_Instruction_
Every line of the material below must be repeated exactly.

_Dataset content_
━━━━━━━━━━━━━━━━
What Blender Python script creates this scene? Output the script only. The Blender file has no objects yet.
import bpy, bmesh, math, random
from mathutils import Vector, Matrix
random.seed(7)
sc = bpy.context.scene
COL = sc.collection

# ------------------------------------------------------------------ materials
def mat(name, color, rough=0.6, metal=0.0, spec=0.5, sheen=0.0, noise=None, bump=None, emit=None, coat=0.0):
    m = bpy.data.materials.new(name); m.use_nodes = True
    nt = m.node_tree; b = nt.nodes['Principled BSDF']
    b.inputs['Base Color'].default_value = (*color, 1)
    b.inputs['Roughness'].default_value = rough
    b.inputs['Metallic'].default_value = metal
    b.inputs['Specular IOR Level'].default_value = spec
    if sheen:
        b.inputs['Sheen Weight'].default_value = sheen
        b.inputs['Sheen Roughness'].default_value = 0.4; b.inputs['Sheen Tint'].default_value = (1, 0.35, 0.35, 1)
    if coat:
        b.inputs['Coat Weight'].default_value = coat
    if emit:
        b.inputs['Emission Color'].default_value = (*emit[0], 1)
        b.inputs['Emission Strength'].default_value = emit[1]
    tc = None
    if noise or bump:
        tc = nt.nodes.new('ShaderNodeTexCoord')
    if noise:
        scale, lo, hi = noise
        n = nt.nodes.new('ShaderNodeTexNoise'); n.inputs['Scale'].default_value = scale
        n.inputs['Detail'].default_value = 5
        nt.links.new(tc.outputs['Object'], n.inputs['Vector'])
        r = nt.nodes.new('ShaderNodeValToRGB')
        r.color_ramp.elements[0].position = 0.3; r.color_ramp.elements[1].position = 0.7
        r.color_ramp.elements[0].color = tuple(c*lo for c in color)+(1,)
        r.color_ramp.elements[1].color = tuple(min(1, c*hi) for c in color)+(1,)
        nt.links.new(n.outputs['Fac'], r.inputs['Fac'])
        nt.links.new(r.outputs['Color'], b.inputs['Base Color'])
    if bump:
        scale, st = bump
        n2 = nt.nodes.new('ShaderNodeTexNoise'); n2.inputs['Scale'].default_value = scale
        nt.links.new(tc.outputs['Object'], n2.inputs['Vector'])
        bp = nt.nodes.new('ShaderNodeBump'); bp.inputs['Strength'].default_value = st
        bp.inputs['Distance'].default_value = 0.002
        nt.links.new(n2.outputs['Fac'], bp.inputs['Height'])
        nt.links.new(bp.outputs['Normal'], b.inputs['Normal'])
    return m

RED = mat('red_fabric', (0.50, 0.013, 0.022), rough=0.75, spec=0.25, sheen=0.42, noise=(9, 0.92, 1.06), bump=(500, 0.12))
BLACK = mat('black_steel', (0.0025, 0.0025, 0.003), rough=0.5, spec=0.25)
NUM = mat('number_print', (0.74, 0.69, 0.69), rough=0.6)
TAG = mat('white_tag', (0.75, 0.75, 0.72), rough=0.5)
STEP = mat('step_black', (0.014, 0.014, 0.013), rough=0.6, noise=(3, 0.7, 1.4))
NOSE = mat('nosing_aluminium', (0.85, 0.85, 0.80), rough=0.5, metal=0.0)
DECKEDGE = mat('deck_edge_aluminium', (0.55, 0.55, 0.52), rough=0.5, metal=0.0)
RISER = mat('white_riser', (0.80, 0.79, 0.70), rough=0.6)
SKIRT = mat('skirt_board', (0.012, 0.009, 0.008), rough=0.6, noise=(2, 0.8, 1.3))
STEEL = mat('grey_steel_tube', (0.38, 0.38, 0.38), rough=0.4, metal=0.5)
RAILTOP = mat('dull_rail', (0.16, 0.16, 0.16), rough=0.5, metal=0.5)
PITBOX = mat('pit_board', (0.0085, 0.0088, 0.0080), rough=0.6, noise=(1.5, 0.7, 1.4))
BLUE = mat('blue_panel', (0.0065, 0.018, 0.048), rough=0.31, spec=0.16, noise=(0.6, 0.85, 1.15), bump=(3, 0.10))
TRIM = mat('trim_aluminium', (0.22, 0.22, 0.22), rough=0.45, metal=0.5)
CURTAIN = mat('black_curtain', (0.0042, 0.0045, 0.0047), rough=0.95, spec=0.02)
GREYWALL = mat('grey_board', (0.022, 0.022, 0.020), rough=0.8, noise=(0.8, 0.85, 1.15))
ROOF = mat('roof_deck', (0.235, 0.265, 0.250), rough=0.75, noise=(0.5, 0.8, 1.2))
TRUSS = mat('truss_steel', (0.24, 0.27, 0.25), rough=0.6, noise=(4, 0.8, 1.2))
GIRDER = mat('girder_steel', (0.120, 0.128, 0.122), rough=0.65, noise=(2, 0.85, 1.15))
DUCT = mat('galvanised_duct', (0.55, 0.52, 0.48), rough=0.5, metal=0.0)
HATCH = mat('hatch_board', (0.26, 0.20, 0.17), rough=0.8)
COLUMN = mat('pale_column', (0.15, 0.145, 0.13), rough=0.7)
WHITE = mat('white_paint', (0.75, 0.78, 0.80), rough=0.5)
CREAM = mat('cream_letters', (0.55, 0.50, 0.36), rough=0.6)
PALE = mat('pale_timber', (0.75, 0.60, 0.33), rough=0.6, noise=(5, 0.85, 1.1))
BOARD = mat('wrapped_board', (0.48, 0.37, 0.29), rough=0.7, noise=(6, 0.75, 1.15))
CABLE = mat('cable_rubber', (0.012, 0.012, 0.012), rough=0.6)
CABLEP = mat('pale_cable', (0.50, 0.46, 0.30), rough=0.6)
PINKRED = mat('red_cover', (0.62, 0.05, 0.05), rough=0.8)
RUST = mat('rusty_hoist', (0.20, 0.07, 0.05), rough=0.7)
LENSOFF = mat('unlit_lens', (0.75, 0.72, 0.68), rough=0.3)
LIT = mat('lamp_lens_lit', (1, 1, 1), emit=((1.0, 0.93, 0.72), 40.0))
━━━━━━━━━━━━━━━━
_Result for this exercise_
What Blender Python script creates this scene? Output the script only. The Blender file has no objects yet.
import bpy, bmesh, math, random
from mathutils import Vector, Matrix
random.seed(7)
sc = bpy.context.scene
COL = sc.collection

# ------------------------------------------------------------------ materials
def mat(name, color, rough=0.6, metal=0.0, spec=0.5, sheen=0.0, noise=None, bump=None, emit=None, coat=0.0):
    m = bpy.data.materials.new(name); m.use_nodes = True
    nt = m.node_tree; b = nt.nodes['Principled BSDF']
    b.inputs['Base Color'].default_value = (*color, 1)
    b.inputs['Roughness'].default_value = rough
    b.inputs['Metallic'].default_value = metal
    b.inputs['Specular IOR Level'].default_value = spec
    if sheen:
        b.inputs['Sheen Weight'].default_value = sheen
        b.inputs['Sheen Roughness'].default_value = 0.4; b.inputs['Sheen Tint'].default_value = (1, 0.35, 0.35, 1)
    if coat:
        b.inputs['Coat Weight'].default_value = coat
    if emit:
        b.inputs['Emission Color'].default_value = (*emit[0], 1)
        b.inputs['Emission Strength'].default_value = emit[1]
    tc = None
    if noise or bump:
        tc = nt.nodes.new('ShaderNodeTexCoord')
    if noise:
        scale, lo, hi = noise
        n = nt.nodes.new('ShaderNodeTexNoise'); n.inputs['Scale'].default_value = scale
        n.inputs['Detail'].default_value = 5
        nt.links.new(tc.outputs['Object'], n.inputs['Vector'])
        r = nt.nodes.new('ShaderNodeValToRGB')
        r.color_ramp.elements[0].position = 0.3; r.color_ramp.elements[1].position = 0.7
        r.color_ramp.elements[0].color = tuple(c*lo for c in color)+(1,)
        r.color_ramp.elements[1].color = tuple(min(1, c*hi) for c in color)+(1,)
        nt.links.new(n.outputs['Fac'], r.inputs['Fac'])
        nt.links.new(r.outputs['Color'], b.inputs['Base Color'])
    if bump:
        scale, st = bump
        n2 = nt.nodes.new('ShaderNodeTexNoise'); n2.inputs['Scale'].default_value = scale
        nt.links.new(tc.outputs['Object'], n2.inputs['Vector'])
        bp = nt.nodes.new('ShaderNodeBump'); bp.inputs['Strength'].default_value = st
        bp.inputs['Distance'].default_value = 0.002
        nt.links.new(n2.outputs['Fac'], bp.inputs['Height'])
        nt.links.new(bp.outputs['Normal'], b.inputs['Normal'])
    return m

RED = mat('red_fabric', (0.50, 0.013, 0.022), rough=0.75, spec=0.25, sheen=0.42, noise=(9, 0.92, 1.06), bump=(500, 0.12))
BLACK = mat('black_steel', (0.0025, 0.0025, 0.003), rough=0.5, spec=0.25)
NUM = mat('number_print', (0.74, 0.69, 0.69), rough=0.6)
TAG = mat('white_tag', (0.75, 0.75, 0.72), rough=0.5)
STEP = mat('step_black', (0.014, 0.014, 0.013), rough=0.6, noise=(3, 0.7, 1.4))
NOSE = mat('nosing_aluminium', (0.85, 0.85, 0.80), rough=0.5, metal=0.0)
DECKEDGE = mat('deck_edge_aluminium', (0.55, 0.55, 0.52), rough=0.5, metal=0.0)
RISER = mat('white_riser', (0.80, 0.79, 0.70), rough=0.6)
SKIRT = mat('skirt_board', (0.012, 0.009, 0.008), rough=0.6, noise=(2, 0.8, 1.3))
STEEL = mat('grey_steel_tube', (0.38, 0.38, 0.38), rough=0.4, metal=0.5)
RAILTOP = mat('dull_rail', (0.16, 0.16, 0.16), rough=0.5, metal=0.5)
PITBOX = mat('pit_board', (0.0085, 0.0088, 0.0080), rough=0.6, noise=(1.5, 0.7, 1.4))
BLUE = mat('blue_panel', (0.0065, 0.018, 0.048), rough=0.31, spec=0.16, noise=(0.6, 0.85, 1.15), bump=(3, 0.10))
TRIM = mat('trim_aluminium', (0.22, 0.22, 0.22), rough=0.45, metal=0.5)
CURTAIN = mat('black_curtain', (0.0042, 0.0045, 0.0047), rough=0.95, spec=0.02)
GREYWALL = mat('grey_board', (0.022, 0.022, 0.020), rough=0.8, noise=(0.8, 0.85, 1.15))
ROOF = mat('roof_deck', (0.235, 0.265, 0.250), rough=0.75, noise=(0.5, 0.8, 1.2))
TRUSS = mat('truss_steel', (0.24, 0.27, 0.25), rough=0.6, noise=(4, 0.8, 1.2))
GIRDER = mat('girder_steel', (0.120, 0.128, 0.122), rough=0.65, noise=(2, 0.85, 1.15))
DUCT = mat('galvanised_duct', (0.55, 0.52, 0.48), rough=0.5, metal=0.0)
HATCH = mat('hatch_board', (0.26, 0.20, 0.17), rough=0.8)
COLUMN = mat('pale_column', (0.15, 0.145, 0.13), rough=0.7)
WHITE = mat('white_paint', (0.75, 0.78, 0.80), rough=0.5)
CREAM = mat('cream_letters', (0.55, 0.50, 0.36), rough=0.6)
PALE = mat('pale_timber', (0.75, 0.60, 0.33), rough=0.6, noise=(5, 0.85, 1.1))
BOARD = mat('wrapped_board', (0.48, 0.37, 0.29), rough=0.7, noise=(6, 0.75, 1.15))
CABLE = mat('cable_rubber', (0.012, 0.012, 0.012), rough=0.6)
CABLEP = mat('pale_cable', (0.50, 0.46, 0.30), rough=0.6)
PINKRED = mat('red_cover', (0.62, 0.05, 0.05), rough=0.8)
RUST = mat('rusty_hoist', (0.20, 0.07, 0.05), rough=0.7)
LENSOFF = mat('unlit_lens', (0.75, 0.72, 0.68), rough=0.3)
LIT = mat('lamp_lens_lit', (1, 1, 1), emit=((1.0, 0.93, 0.72), 40.0))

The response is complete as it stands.